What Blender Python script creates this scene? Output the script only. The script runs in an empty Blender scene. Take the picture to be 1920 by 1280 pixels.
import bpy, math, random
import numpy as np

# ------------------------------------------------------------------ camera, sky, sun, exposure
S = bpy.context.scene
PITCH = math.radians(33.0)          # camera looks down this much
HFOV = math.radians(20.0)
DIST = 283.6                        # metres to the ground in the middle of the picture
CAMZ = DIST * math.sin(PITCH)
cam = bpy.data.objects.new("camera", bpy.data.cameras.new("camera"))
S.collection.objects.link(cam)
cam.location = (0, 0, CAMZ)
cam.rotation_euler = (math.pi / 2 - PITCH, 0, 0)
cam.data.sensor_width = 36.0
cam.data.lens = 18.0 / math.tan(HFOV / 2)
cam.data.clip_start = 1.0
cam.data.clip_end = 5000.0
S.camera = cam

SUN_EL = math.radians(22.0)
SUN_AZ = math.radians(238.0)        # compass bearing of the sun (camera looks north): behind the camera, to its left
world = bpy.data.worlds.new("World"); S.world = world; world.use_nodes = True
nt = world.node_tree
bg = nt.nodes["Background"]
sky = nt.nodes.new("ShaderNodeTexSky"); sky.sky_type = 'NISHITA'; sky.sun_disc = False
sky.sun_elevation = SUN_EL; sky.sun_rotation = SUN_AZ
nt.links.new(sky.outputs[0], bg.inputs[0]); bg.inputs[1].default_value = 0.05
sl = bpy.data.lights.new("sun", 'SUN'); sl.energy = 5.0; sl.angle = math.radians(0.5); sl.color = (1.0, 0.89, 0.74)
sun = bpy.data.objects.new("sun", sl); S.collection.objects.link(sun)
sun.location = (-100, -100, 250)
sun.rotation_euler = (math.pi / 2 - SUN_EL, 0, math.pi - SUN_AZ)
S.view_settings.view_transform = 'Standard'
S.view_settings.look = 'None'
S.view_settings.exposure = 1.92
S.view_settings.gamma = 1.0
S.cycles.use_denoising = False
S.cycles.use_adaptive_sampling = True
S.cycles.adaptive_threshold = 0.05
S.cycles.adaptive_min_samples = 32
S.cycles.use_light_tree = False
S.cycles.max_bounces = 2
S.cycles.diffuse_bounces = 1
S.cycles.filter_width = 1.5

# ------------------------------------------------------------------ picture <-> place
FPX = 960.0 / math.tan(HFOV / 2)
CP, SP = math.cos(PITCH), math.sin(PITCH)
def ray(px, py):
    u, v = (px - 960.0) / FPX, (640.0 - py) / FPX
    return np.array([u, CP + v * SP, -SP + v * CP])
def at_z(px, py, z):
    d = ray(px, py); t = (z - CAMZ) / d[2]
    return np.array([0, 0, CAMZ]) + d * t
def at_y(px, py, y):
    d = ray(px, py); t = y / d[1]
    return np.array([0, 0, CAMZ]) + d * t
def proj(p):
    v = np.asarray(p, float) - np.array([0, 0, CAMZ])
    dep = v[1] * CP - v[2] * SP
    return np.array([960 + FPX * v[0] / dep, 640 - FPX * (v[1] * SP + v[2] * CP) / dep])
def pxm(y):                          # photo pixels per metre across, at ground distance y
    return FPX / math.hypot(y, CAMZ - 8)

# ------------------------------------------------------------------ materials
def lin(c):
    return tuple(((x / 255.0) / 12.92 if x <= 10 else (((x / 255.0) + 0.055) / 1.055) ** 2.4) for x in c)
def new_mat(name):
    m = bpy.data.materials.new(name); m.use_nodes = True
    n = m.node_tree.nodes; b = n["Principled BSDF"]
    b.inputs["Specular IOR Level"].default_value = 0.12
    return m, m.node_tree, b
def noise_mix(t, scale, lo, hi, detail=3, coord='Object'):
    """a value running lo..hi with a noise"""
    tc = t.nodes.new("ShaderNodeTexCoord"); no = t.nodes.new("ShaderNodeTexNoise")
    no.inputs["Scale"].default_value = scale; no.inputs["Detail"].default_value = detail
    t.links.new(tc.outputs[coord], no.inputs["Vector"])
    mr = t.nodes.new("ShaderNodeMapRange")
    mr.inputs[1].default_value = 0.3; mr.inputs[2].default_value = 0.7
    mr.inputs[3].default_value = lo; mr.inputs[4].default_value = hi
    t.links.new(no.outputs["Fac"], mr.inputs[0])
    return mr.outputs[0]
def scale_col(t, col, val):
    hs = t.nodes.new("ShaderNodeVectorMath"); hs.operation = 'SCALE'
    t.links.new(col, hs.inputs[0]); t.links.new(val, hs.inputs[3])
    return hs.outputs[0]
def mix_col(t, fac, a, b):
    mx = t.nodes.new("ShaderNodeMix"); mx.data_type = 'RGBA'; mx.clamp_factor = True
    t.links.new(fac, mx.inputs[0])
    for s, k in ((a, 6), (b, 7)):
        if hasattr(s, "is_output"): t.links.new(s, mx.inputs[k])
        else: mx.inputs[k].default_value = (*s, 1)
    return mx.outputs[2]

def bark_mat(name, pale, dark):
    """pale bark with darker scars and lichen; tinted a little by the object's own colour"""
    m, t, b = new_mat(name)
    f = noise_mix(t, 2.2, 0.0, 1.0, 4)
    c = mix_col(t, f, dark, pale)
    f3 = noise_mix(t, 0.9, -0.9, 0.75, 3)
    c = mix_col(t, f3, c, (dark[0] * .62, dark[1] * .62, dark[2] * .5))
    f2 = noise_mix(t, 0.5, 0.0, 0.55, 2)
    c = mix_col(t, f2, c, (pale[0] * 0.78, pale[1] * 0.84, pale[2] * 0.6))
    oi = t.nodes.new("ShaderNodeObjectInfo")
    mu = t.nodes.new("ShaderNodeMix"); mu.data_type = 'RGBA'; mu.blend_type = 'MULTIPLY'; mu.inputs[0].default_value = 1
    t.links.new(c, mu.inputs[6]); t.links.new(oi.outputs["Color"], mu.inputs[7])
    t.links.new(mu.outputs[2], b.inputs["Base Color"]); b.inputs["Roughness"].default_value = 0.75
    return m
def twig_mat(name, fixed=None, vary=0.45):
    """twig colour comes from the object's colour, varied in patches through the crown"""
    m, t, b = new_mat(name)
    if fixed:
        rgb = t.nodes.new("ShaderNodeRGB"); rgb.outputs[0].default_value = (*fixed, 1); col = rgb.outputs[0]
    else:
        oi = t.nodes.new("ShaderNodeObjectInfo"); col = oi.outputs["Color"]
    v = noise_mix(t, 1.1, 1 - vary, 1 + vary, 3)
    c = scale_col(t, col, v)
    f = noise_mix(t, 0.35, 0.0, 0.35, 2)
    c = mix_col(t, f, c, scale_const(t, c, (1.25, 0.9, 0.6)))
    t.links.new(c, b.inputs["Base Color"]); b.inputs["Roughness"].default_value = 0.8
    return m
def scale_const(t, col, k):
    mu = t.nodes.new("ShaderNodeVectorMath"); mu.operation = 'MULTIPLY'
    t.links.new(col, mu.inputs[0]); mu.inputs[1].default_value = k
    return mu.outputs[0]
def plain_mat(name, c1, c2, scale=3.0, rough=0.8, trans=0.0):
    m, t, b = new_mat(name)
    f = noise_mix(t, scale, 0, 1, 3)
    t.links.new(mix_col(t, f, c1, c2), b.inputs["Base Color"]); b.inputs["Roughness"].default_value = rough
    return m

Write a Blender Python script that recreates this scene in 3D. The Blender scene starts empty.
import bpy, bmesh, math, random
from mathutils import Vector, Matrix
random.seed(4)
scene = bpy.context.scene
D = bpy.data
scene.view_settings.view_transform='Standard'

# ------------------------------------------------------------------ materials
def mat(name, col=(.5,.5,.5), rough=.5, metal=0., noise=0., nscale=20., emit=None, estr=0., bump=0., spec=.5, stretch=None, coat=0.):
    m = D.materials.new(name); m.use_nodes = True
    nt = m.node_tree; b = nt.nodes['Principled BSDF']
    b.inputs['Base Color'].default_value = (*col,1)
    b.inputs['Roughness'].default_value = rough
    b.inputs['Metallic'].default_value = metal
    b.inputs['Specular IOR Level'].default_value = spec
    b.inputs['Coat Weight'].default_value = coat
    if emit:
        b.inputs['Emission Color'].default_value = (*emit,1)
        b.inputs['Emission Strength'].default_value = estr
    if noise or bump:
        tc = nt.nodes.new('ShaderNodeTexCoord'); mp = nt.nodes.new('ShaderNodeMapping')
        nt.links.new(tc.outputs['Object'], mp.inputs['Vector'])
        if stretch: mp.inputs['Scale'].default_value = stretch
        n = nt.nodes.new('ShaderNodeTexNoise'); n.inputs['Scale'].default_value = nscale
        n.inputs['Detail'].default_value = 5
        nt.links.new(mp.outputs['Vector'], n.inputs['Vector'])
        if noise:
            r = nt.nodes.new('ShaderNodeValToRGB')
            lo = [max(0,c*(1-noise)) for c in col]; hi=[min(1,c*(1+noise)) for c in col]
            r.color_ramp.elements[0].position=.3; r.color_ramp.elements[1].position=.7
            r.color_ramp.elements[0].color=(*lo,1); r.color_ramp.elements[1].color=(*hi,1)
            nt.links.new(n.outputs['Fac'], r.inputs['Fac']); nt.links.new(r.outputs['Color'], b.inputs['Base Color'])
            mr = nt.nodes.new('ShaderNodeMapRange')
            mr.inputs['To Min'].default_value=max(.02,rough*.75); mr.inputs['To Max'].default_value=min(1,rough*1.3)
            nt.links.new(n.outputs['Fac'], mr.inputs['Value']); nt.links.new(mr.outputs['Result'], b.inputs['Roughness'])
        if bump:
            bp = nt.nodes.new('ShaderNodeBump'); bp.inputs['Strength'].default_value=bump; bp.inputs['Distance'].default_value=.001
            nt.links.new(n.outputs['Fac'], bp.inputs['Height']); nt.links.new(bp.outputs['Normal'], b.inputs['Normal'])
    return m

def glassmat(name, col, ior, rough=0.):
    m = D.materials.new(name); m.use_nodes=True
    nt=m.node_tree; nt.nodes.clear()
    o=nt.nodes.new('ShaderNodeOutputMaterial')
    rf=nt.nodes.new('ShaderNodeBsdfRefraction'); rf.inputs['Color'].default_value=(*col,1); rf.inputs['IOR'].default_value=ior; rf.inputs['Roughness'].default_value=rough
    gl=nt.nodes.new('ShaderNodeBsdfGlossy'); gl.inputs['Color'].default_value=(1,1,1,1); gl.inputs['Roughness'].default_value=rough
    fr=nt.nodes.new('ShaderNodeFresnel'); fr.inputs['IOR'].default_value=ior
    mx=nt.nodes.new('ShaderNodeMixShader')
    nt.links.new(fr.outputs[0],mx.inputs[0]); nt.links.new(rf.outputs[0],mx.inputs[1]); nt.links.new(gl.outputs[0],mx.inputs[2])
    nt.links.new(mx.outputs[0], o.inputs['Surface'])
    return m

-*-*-

Stated exercise: Count every line of the records that holds "empty". State the number, nothing else.

Response for this exercise: 2